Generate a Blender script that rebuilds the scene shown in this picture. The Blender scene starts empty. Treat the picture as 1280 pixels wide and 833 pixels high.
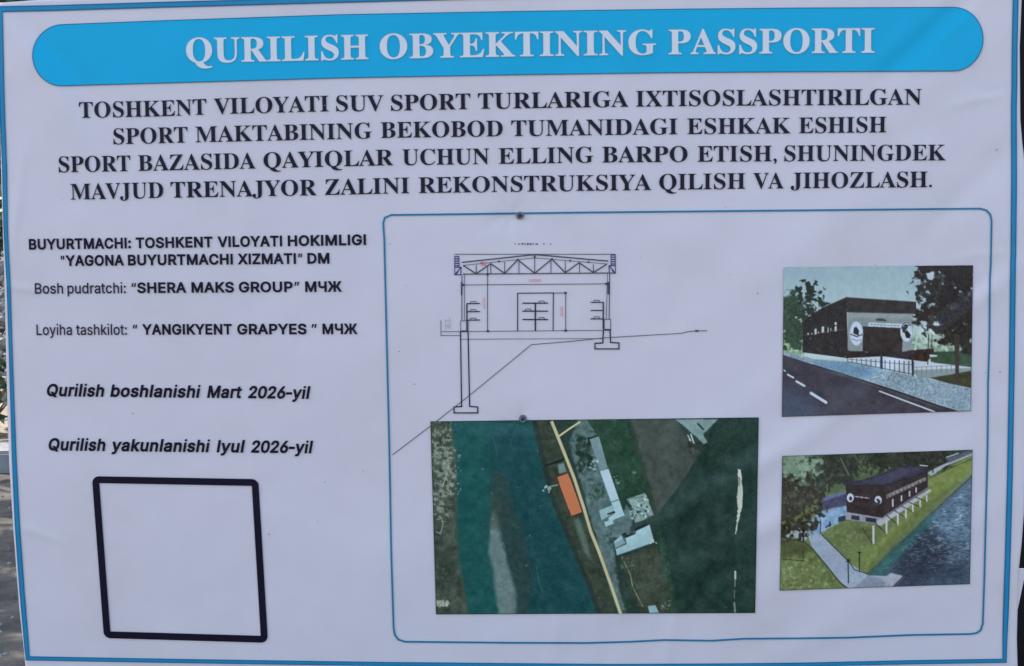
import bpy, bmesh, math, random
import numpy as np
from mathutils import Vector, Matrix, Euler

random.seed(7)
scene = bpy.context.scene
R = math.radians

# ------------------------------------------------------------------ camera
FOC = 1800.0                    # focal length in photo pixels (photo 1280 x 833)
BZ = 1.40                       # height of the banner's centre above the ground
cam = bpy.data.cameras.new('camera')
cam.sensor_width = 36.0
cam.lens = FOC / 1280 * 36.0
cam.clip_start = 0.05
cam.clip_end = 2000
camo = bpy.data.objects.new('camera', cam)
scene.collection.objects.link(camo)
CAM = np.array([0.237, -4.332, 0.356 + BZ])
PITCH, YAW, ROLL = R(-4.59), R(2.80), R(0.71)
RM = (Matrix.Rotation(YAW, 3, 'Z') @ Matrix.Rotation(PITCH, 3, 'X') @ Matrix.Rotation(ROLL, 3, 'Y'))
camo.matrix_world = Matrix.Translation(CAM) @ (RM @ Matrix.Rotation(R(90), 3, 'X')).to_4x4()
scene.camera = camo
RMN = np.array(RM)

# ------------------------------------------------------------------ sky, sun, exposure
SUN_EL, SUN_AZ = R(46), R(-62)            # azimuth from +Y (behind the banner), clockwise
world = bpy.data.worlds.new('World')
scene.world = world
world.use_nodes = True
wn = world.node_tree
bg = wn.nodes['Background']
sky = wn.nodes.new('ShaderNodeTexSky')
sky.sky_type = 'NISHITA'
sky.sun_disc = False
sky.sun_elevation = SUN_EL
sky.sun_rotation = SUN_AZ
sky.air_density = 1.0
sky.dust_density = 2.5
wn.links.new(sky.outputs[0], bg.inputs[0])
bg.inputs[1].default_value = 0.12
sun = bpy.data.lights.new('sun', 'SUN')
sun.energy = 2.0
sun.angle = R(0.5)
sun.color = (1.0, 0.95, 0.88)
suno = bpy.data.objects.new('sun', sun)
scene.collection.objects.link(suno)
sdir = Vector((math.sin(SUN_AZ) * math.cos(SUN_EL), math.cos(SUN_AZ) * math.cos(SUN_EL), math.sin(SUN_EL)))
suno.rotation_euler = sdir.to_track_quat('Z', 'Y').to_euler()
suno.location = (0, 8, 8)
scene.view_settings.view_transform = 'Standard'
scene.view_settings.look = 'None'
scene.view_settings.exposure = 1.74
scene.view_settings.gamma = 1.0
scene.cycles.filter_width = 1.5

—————

→ **Exercise details**:
Leave out the pictures. Transcribe only the lines above, from the first through the one that contains "R = math.radians".

→ **Finished exercise**:
Generate a Blender script that rebuilds the scene shown in this picture. The Blender scene starts empty. Treat the picture as 1280 pixels wide and 833 pixels high.
import bpy, bmesh, math, random
import numpy as np
from mathutils import Vector, Matrix, Euler

random.seed(7)
scene = bpy.context.scene
R = math.radians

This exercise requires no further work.